Automatic with fallback

The automatic with fallback merge strategy attempts to automatically merge commits when no key/value pair conflicts, and defer to a custom conflict resolver when at least one key/value pair conflicts.

When using this strategy, client applications need to write a custom conflict resolver, but its usage is limited: if the client application modified disjointed (different) parts of a page on two devices, the modifications of each device will be applied automatically and the custom conflict resolver will not be called. However, if an entry was modified on both sides to contain different values, then the custom conflict resolver will be called.

This strategy is convenient if a client application stores independent key/value pairs, but wants to control how the values are merged when modified on both places. For example, when storing a list as value, a client app may want to merge the list as to keep the modifications of both sides instead of picking only one. This strategy can also be used to prompt the user to choose the resolution they want.

Custom

The Custom merge strategy defers to the client app each time there is a conflict. Remember, however, that Ledger does not consider a change from another device to be conflicting if there were no local changes during the same period, and will simply fast-forward the Ledger state.

This strategy is useful when the client app is storing key/value pairs that have dependencies that need to be enforced by business-logic.

Custom conflict resolvers

In order to facilitate convergence, any custom conflict resolution implemented by the client app should be deterministic - that is, the resulting merge commit should depend only on the two commits being merged. This ensures that the same conflict resolved concurrently on two devices yields the very same result.

The pair of commits passed to the conflict resolver is ordered deterministically by Ledger, so the conflict resolver doesn’t need to be commutative.

Case studies

This section discusses conflict resolution behavior in a number of scenarios.

Offline

When a device that has been making modifications offline goes back online, the device downloads remote modifications first, then resolves any conflicts, and only after that uploads its own changes to the cloud. This way the other devices that are online and in sync with each other only need to fast-forward to catch up with remote changes. We sacrifice sync latency (it takes longer for changes from the offline device to be visible to others) for faster convergence and less bandwidth spend.

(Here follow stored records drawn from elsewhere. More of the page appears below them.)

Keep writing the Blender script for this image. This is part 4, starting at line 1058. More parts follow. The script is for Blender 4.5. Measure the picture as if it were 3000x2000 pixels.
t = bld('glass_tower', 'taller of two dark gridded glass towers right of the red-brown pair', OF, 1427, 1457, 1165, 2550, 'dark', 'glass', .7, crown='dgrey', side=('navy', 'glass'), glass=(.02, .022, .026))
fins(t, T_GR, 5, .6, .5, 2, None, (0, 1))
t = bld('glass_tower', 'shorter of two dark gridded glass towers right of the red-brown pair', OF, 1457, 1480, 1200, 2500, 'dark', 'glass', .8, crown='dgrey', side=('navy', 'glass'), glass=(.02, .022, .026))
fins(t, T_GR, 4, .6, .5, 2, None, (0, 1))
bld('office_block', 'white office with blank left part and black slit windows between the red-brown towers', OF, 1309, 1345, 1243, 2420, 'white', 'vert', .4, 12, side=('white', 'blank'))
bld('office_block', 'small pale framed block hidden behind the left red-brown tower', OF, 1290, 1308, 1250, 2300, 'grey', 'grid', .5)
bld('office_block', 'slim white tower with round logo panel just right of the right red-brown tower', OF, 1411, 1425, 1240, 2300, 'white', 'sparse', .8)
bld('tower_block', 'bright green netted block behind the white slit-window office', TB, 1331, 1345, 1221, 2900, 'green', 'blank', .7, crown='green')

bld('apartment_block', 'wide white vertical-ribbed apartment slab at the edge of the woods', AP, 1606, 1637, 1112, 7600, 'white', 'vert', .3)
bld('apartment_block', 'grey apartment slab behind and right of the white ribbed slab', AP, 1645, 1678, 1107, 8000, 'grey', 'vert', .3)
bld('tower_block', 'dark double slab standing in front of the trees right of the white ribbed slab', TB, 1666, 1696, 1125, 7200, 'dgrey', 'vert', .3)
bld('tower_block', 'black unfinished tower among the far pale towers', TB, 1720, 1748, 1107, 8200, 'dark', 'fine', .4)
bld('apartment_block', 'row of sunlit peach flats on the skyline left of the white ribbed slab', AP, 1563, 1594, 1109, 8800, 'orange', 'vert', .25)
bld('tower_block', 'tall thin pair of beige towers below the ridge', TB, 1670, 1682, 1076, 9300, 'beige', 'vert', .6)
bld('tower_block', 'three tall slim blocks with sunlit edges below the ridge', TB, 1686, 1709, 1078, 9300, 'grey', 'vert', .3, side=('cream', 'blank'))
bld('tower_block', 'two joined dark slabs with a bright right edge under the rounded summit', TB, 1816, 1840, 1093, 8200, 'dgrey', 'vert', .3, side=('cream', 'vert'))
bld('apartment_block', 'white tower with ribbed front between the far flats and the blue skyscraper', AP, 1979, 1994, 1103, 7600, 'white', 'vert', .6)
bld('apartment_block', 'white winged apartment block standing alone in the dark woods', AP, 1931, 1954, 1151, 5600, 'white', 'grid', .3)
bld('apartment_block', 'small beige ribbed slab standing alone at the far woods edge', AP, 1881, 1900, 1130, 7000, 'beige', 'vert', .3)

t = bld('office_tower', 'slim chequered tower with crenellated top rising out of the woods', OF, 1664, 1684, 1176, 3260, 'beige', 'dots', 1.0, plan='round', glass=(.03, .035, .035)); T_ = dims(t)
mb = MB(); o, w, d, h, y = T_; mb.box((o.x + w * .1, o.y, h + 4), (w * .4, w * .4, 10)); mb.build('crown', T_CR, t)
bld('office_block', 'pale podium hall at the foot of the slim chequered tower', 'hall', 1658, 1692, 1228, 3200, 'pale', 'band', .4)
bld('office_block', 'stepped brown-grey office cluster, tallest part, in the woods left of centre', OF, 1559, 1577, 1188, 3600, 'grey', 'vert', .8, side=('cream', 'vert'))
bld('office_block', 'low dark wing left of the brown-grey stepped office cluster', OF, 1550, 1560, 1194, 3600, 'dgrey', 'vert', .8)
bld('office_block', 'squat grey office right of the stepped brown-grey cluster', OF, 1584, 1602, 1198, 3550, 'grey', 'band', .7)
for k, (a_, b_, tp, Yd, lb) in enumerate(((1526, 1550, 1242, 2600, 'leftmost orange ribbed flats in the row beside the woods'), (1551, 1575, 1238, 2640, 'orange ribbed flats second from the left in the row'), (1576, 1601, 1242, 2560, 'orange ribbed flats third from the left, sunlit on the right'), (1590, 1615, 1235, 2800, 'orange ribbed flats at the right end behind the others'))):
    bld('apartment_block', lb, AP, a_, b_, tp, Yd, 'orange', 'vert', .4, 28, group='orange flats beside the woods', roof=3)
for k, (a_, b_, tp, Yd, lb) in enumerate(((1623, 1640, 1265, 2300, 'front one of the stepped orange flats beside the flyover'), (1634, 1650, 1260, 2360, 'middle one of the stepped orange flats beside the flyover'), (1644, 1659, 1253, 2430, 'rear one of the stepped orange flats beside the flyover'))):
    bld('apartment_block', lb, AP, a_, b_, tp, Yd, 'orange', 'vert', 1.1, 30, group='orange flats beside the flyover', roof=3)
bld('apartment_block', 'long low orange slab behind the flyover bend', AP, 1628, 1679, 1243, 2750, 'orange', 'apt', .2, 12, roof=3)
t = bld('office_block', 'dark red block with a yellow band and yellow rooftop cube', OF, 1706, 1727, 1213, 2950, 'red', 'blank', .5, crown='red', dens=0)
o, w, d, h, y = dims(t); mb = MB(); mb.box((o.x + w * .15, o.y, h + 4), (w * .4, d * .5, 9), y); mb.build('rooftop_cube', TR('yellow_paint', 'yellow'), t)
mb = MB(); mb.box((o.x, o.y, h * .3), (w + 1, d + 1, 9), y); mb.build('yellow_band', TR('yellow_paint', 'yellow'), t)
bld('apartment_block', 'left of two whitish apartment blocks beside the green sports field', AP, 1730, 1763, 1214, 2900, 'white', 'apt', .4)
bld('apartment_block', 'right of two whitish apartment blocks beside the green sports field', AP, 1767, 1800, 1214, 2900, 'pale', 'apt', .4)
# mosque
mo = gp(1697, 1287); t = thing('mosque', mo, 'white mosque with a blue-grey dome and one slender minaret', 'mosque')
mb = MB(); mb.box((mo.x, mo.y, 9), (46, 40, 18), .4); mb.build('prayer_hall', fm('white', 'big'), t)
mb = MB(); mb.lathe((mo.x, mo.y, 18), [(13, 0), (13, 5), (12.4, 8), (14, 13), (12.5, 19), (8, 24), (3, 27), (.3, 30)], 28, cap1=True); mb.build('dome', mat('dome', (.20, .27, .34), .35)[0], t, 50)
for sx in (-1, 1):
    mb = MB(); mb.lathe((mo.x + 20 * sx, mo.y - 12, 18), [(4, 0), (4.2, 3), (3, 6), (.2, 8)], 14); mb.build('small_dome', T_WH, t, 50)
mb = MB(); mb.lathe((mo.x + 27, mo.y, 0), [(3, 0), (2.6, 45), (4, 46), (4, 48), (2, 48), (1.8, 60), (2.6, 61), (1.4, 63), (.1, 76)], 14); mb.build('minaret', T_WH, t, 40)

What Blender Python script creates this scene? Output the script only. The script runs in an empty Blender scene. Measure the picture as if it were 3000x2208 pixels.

conflict_resolution_offline

Online

When two online devices make a concurrent change (that is, both make their changes before seeing changes from the other device), the convergence is ensured as long as the conflict resolver is deterministic (see Custom conflict resolvers). When two devices concurrently resolve the same conflict, they produce the same resulting merge commit. This commit can be then uploaded to the cloud twice, once by each device, but any extra occurrences will be ignored by each participant and will not trigger further merges.